Les conservateurs qui se réclament de l’aile progressiste du parti exerceront de vives pressions sur le député Gérard Deltell pour qu’il soit aussi sur les rangs. Ce dernier avait songé également à briguer la direction du parti la dernière fois avant d’y renoncer après que l’ancien premier ministre du Québec Jean Charest eut laissé entendre pendant quelques semaines qu’il envisageait d’être candidat.

Des conservateurs du Québec tenteront aussi de convaincre la fille de l’ancien premier ministre Brian Mulroney, Caroline Mulroney, qui est actuellement ministre des Transports du gouvernement Ford, de faire le saut dans l’arène fédérale. Mais il serait surprenant qu’elle accepte l’invitation. Des élections provinciales ont lieu en juin en Ontario.

Le poids du Québec moindre

Dans une potentielle course au leadership, l’influence du Québec sera moins déterminante. Dans le passé, chaque circonscription électorale se voyait accorder le même poids, soit 100 points, peu importe le nombre de membres que comptait une association de circonscription. Un candidat devait consacrer autant d’efforts à convaincre une poignée de membres de Laurier–Sainte-Marie, au Québec, que les milliers de membres de Calgary-Centre, en Alberta. Cette formule faisait partie du compromis qui a jeté les bases de la fusion entre le Parti progressiste-conservateur et l’Alliance canadienne en 2003.

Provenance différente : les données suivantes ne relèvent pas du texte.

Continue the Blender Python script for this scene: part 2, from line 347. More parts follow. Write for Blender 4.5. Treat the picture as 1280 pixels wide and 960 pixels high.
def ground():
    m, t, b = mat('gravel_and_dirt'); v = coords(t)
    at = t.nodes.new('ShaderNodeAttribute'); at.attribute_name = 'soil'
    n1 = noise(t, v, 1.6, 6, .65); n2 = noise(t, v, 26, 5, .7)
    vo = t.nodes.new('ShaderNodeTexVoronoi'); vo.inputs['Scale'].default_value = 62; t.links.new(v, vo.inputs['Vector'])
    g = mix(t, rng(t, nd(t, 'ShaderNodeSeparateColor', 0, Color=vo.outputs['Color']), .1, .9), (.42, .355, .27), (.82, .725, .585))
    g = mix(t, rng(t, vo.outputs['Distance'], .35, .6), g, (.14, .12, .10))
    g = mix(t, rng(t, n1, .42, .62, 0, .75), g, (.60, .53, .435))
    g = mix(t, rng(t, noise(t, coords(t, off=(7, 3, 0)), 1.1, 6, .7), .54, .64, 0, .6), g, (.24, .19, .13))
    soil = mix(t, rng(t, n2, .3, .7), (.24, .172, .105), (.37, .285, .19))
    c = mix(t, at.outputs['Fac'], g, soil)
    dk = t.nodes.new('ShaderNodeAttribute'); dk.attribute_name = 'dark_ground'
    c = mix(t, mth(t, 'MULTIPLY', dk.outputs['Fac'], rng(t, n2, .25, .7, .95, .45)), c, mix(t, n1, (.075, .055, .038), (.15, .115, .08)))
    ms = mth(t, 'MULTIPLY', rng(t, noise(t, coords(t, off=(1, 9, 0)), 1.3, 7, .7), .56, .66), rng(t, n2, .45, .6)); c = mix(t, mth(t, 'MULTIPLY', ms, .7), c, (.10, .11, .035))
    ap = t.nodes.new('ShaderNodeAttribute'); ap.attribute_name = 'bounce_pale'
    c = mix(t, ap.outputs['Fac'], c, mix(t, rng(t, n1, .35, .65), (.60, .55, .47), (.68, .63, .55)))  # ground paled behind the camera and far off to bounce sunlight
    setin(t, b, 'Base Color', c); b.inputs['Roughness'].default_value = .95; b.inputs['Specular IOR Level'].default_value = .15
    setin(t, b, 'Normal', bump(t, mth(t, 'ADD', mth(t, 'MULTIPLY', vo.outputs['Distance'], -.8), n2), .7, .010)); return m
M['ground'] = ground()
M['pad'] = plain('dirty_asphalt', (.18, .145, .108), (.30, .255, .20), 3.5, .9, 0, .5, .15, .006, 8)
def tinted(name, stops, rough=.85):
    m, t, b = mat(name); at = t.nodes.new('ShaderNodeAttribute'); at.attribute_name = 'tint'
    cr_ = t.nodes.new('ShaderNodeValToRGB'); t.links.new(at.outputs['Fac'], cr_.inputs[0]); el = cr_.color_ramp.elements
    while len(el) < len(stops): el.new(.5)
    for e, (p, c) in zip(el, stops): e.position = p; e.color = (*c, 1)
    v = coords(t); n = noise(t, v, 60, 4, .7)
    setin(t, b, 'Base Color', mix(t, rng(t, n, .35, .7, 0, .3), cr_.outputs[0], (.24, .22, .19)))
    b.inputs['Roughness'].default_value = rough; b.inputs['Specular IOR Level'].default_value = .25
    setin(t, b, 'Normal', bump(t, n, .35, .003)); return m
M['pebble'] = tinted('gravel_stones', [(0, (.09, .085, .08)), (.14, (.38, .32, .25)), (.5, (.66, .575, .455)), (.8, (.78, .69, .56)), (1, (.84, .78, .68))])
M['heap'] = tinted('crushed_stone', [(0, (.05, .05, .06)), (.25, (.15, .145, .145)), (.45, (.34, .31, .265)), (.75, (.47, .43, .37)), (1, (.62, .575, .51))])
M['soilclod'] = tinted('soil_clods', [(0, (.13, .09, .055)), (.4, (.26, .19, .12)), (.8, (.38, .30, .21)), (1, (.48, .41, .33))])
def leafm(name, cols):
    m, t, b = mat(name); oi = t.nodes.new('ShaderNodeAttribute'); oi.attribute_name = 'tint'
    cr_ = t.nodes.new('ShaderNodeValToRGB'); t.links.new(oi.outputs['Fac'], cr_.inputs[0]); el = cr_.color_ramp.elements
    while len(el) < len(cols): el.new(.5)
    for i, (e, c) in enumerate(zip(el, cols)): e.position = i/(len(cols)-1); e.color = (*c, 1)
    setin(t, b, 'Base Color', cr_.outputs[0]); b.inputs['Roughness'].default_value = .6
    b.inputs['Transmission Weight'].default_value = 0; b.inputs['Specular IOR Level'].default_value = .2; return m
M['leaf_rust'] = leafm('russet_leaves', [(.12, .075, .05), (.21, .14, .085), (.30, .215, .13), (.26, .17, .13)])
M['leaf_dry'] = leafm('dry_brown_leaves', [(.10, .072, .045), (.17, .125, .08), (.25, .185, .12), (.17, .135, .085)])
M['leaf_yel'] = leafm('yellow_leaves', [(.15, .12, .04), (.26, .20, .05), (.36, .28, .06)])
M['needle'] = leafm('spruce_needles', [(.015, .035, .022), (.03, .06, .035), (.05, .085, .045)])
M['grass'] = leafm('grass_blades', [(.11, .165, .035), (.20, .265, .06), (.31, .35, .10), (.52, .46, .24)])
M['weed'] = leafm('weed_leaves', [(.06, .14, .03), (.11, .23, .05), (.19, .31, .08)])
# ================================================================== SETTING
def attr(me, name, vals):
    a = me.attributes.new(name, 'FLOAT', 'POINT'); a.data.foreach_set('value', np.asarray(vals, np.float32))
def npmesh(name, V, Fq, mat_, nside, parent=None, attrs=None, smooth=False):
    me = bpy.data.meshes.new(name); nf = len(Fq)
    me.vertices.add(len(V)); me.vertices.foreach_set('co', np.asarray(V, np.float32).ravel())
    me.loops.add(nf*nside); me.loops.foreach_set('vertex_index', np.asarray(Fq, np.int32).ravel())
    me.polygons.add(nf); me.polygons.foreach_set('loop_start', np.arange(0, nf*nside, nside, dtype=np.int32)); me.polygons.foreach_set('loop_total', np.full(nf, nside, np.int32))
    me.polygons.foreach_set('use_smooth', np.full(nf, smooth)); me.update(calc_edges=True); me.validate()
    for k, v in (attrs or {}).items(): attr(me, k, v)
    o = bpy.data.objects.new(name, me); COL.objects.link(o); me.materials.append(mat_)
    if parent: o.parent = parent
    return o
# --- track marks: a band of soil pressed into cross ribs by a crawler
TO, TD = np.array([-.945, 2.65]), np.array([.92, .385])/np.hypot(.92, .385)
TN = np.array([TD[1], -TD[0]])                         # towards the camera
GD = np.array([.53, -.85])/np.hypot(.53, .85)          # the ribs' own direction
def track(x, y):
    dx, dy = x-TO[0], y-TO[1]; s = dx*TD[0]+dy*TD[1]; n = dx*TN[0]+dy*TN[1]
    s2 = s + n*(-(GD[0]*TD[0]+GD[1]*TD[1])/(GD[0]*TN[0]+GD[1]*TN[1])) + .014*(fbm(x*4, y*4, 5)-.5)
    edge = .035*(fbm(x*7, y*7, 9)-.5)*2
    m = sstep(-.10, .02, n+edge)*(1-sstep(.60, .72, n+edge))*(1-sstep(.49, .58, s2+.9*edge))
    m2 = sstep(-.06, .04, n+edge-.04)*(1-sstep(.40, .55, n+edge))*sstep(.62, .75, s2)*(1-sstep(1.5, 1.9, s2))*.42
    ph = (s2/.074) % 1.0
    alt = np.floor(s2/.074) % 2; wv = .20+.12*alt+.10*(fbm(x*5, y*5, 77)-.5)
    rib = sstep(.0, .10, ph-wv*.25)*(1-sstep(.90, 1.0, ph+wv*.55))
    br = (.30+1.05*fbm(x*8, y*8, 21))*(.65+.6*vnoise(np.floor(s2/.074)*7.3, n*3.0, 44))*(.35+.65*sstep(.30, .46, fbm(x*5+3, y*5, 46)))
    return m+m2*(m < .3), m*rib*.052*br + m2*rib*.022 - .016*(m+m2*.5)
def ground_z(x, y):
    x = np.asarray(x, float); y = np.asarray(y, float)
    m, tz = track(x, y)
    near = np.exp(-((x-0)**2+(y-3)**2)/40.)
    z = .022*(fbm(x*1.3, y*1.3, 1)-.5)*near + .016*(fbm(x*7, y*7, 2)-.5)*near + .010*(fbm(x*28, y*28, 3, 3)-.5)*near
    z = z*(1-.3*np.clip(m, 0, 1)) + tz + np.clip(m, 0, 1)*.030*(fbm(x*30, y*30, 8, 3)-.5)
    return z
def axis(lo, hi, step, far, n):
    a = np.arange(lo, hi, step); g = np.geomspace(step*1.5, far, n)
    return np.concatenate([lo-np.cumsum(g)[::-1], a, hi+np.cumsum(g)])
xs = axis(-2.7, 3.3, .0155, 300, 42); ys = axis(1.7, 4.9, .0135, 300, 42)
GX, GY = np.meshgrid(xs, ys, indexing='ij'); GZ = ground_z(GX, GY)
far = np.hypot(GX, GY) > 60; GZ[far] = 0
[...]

Mais au dernier congrès national du parti, au printemps 2021, les membres ont modifié les règles visant à élire le chef. À titre d’exemple, une circonscription qui ne compte que 50 membres se verra accorder 50 points seulement, et non plus 100 points comme les circonscriptions qui comptent 100 membres et plus.

À plusieurs égards, le sort qui sera réservé à Erin O’Toole mercredi dictera inévitablement la place que l’on veut accorder aux tenants de l’aile progressiste au sein du Parti conservateur.